• _Material provided_
* BEGIN *

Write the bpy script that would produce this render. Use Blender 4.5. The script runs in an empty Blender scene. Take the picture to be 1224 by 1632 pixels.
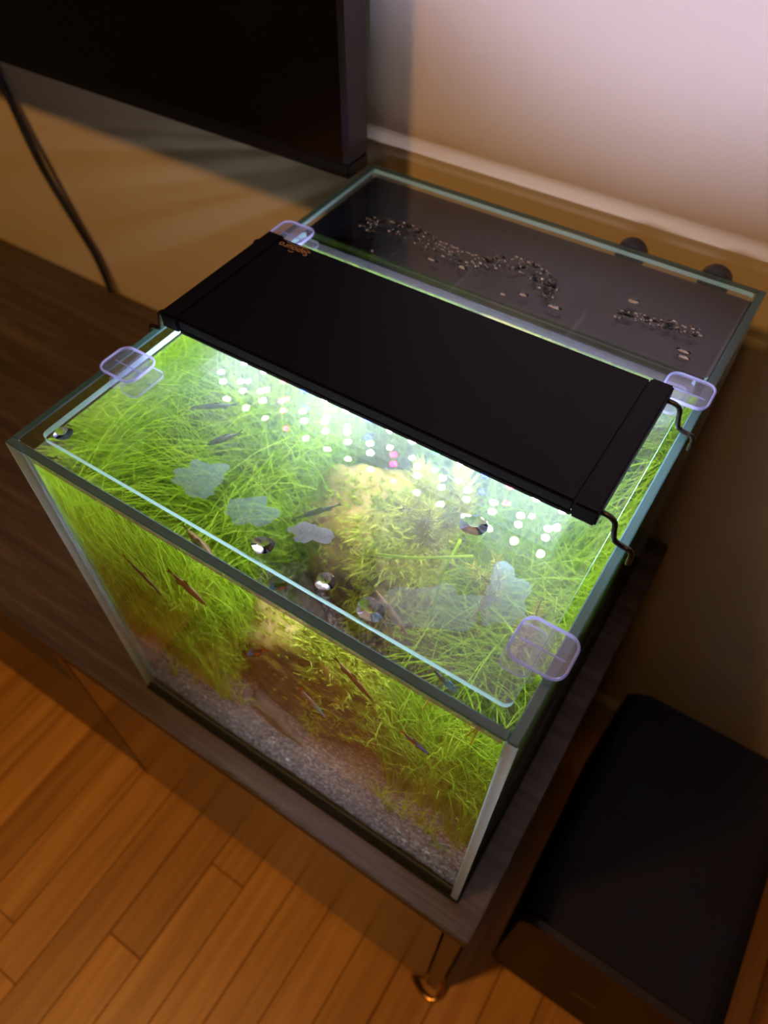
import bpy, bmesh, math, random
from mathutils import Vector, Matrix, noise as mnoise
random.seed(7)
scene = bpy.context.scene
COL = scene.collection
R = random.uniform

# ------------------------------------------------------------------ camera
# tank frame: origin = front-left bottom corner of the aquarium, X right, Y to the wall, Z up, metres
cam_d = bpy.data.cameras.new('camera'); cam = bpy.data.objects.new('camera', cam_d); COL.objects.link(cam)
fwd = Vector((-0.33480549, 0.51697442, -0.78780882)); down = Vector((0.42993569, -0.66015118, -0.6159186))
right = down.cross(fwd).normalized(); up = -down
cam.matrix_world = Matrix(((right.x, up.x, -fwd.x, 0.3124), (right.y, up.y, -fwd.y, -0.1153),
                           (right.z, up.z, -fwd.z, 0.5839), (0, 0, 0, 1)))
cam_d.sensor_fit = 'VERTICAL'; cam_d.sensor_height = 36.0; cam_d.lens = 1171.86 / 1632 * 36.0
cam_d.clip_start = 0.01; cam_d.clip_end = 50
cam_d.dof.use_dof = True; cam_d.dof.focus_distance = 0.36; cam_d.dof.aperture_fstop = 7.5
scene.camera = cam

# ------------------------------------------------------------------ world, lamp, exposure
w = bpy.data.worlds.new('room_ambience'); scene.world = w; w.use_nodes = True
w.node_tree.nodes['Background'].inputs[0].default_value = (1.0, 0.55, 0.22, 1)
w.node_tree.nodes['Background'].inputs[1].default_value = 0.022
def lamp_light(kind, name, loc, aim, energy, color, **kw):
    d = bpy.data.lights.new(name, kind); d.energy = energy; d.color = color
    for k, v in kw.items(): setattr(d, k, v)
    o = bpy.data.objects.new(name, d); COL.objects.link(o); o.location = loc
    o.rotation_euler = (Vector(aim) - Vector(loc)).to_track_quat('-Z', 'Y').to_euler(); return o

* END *

• _What you will do_
Show every line above in which the word "scene" occurs.

• _Task answer_
Write the bpy script that would produce this render. Use Blender 4.5. The script runs in an empty Blender scene. Take the picture to be 1224 by 1632 pixels.
scene = bpy.context.scene
COL = scene.collection
scene.camera = cam
w = bpy.data.worlds.new('room_ambience'); scene.world = w; w.use_nodes = True